AVAILABLE RECORDS
══════════

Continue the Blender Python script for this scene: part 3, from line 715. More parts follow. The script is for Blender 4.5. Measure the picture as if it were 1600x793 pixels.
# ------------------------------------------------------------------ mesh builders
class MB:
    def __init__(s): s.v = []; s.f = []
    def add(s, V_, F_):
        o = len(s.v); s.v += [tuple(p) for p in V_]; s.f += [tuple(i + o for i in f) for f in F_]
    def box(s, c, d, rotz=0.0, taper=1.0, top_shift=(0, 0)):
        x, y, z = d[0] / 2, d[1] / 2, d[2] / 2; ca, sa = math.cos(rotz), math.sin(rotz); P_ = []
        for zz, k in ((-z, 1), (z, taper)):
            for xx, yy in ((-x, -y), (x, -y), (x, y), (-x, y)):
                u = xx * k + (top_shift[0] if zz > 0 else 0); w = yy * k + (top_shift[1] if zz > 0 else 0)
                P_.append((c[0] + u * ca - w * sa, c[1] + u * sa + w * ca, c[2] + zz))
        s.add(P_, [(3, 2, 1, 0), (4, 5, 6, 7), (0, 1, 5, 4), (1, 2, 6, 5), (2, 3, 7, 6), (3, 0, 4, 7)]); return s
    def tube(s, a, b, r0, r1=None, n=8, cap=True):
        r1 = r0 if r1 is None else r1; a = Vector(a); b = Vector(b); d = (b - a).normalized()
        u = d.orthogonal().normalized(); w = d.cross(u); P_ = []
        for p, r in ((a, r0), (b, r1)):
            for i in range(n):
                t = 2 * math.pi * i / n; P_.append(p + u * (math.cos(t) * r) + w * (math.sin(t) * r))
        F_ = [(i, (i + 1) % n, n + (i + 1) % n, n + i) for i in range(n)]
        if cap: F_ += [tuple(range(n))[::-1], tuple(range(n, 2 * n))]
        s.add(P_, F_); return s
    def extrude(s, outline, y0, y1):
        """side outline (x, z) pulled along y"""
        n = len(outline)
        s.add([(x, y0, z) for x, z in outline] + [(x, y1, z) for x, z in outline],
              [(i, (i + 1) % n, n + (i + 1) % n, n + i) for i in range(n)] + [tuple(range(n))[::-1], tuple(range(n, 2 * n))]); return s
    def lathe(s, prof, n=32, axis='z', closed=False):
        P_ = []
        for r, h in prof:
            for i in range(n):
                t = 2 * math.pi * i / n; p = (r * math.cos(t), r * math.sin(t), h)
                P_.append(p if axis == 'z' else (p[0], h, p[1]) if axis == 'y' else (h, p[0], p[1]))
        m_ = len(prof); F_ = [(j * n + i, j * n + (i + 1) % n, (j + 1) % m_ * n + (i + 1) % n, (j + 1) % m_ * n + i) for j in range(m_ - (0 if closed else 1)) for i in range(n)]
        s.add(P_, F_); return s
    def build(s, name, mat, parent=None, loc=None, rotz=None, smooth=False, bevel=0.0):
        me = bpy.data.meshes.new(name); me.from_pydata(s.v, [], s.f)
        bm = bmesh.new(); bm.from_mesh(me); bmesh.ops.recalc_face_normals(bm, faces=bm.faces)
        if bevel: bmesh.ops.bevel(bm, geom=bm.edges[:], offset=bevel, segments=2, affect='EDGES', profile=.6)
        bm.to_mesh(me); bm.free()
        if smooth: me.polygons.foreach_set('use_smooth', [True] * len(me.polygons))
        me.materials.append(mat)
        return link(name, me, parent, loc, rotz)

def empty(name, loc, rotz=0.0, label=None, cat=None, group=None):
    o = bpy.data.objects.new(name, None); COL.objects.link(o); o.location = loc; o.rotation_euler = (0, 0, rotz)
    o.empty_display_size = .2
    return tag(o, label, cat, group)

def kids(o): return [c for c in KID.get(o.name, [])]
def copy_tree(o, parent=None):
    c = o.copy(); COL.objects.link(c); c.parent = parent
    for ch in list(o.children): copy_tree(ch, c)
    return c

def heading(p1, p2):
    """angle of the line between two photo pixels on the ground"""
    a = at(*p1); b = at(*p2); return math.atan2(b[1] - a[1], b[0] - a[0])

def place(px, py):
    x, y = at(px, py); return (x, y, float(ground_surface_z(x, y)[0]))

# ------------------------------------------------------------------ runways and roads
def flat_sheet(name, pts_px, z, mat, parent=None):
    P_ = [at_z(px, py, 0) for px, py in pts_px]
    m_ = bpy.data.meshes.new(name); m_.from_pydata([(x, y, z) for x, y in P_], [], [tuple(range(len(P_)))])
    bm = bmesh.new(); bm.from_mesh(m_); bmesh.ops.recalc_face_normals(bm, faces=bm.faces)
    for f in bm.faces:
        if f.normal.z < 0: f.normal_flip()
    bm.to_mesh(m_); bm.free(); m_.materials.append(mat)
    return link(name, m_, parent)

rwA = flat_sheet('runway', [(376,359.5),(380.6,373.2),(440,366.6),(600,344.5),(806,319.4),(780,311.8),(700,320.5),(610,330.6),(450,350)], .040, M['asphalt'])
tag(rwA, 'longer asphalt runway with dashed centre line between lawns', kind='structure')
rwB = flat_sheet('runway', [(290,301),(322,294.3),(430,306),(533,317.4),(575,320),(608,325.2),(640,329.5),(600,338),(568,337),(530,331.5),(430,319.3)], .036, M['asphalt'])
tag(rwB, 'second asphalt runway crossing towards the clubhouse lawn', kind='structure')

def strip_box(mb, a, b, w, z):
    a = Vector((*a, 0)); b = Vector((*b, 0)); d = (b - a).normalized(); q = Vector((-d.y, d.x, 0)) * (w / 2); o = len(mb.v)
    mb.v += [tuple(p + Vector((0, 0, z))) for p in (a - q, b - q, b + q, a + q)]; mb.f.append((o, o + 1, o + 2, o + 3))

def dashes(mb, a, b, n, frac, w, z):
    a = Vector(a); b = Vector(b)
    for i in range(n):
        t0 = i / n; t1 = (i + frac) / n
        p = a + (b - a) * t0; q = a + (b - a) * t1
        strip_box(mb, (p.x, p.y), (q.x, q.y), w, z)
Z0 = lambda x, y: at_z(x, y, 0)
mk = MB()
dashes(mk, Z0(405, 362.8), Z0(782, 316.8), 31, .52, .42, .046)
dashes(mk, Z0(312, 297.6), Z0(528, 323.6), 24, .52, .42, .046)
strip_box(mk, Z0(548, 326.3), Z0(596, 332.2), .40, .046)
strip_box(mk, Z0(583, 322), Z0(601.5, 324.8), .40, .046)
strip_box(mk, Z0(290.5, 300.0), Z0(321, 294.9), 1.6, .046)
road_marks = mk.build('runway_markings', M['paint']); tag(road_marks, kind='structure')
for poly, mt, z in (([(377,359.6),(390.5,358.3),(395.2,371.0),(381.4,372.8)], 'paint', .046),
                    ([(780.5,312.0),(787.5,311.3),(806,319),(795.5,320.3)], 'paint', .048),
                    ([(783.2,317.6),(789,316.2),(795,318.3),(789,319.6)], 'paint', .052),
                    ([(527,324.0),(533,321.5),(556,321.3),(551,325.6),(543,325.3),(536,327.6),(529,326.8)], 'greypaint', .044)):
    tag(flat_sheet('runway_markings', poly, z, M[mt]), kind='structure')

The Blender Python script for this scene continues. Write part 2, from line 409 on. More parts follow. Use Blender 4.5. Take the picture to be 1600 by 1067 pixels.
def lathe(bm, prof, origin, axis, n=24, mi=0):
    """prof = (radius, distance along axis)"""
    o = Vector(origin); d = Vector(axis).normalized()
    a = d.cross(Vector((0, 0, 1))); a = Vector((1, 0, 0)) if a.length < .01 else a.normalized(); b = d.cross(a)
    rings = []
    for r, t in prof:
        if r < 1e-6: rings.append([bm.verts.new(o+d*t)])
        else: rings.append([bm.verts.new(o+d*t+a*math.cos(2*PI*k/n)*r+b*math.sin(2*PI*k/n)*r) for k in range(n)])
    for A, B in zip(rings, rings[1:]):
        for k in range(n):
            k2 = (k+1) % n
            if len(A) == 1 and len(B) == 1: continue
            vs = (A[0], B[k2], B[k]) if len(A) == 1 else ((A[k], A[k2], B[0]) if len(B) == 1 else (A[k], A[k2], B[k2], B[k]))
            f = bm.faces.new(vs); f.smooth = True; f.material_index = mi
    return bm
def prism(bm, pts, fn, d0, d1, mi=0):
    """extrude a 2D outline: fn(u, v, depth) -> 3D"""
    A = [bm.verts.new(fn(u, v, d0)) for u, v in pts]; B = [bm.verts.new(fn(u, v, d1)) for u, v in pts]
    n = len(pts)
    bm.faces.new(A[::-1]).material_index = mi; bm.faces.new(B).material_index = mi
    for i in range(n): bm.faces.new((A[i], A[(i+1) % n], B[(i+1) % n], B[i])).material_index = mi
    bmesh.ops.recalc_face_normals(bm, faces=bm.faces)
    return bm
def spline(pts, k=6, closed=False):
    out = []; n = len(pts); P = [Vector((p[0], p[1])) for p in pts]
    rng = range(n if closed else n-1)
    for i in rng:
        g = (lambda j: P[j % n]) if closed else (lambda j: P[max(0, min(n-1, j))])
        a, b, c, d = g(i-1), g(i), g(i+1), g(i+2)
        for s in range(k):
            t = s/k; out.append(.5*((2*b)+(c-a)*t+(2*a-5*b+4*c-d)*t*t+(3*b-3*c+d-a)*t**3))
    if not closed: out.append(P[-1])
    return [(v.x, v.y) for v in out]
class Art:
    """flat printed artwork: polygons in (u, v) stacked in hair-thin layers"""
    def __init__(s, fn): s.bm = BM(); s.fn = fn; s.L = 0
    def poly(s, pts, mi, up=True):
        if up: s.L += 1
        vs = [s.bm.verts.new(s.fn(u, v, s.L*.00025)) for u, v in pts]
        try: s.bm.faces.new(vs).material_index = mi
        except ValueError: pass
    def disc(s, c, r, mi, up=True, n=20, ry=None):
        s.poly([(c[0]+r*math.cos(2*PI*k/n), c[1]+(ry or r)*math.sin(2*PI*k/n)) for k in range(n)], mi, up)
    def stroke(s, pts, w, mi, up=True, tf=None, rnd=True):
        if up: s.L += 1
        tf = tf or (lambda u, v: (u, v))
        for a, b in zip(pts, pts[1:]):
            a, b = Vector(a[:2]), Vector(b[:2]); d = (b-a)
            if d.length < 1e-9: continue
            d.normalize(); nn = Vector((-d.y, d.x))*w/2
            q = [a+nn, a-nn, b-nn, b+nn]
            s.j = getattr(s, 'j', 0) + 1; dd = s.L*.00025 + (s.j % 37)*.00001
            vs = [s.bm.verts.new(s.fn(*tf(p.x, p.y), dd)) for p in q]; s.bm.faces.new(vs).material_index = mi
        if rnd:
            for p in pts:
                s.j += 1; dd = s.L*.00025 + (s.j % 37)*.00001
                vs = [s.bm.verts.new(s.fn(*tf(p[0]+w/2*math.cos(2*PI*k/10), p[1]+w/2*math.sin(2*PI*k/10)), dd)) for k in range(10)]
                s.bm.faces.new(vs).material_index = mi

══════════

TO BE DONE
Where a line in the entries holds the word "scene", copy that line.

ANSWER TO THE EXERCISE
Continue the Blender Python script for this scene: part 3, from line 715. More parts follow. The script is for Blender 4.5. Measure the picture as if it were 1600x793 pixels.
The Blender Python script for this scene continues. Write part 2, from line 409 on. More parts follow. Use Blender 4.5. Take the picture to be 1600 by 1067 pixels.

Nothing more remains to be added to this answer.